**GIVEN PROBLEM**:
Return the number of lines holding "Blender", with nothing added.

Scene script records:

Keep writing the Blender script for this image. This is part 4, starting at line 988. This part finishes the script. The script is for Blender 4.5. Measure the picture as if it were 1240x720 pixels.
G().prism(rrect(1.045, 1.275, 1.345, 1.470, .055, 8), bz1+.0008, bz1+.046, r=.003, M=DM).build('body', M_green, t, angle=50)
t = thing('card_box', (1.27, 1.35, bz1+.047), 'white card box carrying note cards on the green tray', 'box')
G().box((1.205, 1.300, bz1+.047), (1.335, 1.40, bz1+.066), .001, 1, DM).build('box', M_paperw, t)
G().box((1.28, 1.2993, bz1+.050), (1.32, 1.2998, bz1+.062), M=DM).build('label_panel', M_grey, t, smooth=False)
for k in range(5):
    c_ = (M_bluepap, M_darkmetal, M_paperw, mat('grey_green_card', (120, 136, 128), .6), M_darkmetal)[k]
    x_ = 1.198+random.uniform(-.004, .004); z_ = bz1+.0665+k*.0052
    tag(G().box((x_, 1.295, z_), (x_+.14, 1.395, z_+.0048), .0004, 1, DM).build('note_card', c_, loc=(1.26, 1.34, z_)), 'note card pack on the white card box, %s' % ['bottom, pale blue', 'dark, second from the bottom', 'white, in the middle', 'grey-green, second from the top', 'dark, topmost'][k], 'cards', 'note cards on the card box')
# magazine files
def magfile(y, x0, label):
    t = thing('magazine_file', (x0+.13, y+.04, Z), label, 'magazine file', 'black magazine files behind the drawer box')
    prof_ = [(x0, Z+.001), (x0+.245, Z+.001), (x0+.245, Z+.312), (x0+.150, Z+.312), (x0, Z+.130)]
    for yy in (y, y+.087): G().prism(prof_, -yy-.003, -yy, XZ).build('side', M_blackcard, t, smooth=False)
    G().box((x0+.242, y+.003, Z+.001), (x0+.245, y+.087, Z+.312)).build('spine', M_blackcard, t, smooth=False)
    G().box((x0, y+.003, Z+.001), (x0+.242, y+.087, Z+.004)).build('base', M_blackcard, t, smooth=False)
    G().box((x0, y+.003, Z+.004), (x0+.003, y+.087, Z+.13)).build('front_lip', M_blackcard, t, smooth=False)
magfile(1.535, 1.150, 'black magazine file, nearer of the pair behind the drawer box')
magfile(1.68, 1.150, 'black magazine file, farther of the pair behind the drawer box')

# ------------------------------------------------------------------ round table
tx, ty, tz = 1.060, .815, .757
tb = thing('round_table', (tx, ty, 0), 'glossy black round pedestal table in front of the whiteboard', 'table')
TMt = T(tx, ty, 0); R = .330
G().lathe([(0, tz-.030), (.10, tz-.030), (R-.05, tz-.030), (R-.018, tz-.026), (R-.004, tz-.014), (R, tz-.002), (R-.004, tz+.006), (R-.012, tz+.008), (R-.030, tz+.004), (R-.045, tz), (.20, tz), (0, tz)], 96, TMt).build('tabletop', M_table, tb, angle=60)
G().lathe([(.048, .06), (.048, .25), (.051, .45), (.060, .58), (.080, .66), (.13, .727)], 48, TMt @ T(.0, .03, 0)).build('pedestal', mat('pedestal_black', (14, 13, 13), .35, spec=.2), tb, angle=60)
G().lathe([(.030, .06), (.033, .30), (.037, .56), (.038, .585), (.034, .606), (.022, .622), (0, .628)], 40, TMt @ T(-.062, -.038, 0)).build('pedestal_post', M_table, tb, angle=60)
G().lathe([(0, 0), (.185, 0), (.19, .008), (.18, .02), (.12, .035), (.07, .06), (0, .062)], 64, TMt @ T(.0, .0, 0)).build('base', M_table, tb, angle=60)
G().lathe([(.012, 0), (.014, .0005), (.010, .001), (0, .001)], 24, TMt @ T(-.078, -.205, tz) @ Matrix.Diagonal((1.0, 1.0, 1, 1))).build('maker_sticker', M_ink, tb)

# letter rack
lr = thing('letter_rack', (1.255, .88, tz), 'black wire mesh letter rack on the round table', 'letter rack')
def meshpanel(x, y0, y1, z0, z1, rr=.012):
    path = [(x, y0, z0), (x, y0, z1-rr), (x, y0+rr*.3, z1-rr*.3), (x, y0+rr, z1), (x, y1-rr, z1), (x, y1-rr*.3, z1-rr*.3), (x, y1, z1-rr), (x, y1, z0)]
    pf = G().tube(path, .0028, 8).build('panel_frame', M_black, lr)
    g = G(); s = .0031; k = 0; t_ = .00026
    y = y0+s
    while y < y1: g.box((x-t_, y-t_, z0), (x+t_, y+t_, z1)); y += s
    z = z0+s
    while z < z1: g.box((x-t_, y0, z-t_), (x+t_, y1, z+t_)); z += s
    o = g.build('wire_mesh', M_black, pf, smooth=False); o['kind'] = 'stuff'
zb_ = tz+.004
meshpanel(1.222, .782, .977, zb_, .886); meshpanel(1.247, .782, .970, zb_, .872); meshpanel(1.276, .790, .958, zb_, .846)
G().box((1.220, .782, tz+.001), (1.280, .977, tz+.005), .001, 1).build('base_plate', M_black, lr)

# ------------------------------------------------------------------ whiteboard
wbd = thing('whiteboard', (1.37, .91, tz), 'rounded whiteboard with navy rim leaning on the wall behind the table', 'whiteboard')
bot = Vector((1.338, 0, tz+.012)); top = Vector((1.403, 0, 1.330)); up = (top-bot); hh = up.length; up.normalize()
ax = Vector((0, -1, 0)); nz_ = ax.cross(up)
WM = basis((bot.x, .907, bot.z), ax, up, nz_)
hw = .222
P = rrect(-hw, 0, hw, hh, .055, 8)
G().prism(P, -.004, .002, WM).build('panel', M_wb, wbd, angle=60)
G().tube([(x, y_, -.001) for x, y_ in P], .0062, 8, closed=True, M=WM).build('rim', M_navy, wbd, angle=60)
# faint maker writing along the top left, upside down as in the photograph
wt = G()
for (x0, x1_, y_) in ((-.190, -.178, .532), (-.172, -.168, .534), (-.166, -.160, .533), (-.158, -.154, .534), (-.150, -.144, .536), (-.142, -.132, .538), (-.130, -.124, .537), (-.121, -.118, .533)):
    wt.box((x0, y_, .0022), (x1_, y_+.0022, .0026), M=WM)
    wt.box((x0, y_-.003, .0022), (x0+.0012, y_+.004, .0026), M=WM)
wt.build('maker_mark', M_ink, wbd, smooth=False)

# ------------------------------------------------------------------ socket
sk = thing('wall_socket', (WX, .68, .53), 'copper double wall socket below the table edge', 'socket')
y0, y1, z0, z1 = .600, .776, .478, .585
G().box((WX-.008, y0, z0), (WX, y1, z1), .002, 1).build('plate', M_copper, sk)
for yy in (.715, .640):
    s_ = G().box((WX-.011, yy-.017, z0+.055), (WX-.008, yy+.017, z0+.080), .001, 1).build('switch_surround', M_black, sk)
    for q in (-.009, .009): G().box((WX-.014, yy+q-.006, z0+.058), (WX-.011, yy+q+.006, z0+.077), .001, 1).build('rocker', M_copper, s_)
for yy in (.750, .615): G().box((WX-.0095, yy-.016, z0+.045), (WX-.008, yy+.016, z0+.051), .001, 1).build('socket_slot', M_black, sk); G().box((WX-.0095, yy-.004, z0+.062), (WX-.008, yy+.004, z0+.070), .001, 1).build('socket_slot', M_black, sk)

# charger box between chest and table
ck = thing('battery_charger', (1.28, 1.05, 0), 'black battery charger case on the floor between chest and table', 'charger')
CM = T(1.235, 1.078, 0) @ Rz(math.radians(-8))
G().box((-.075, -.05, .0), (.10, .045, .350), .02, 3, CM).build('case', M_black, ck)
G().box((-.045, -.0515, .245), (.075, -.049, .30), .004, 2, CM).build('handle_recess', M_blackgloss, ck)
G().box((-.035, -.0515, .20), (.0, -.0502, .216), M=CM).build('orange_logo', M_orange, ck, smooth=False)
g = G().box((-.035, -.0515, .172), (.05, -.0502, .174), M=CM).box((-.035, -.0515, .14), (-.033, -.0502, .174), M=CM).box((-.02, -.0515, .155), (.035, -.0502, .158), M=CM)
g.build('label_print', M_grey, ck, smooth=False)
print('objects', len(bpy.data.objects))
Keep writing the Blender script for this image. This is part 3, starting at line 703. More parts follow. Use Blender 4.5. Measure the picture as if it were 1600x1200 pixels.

**SOLVED EXERCISE**:
2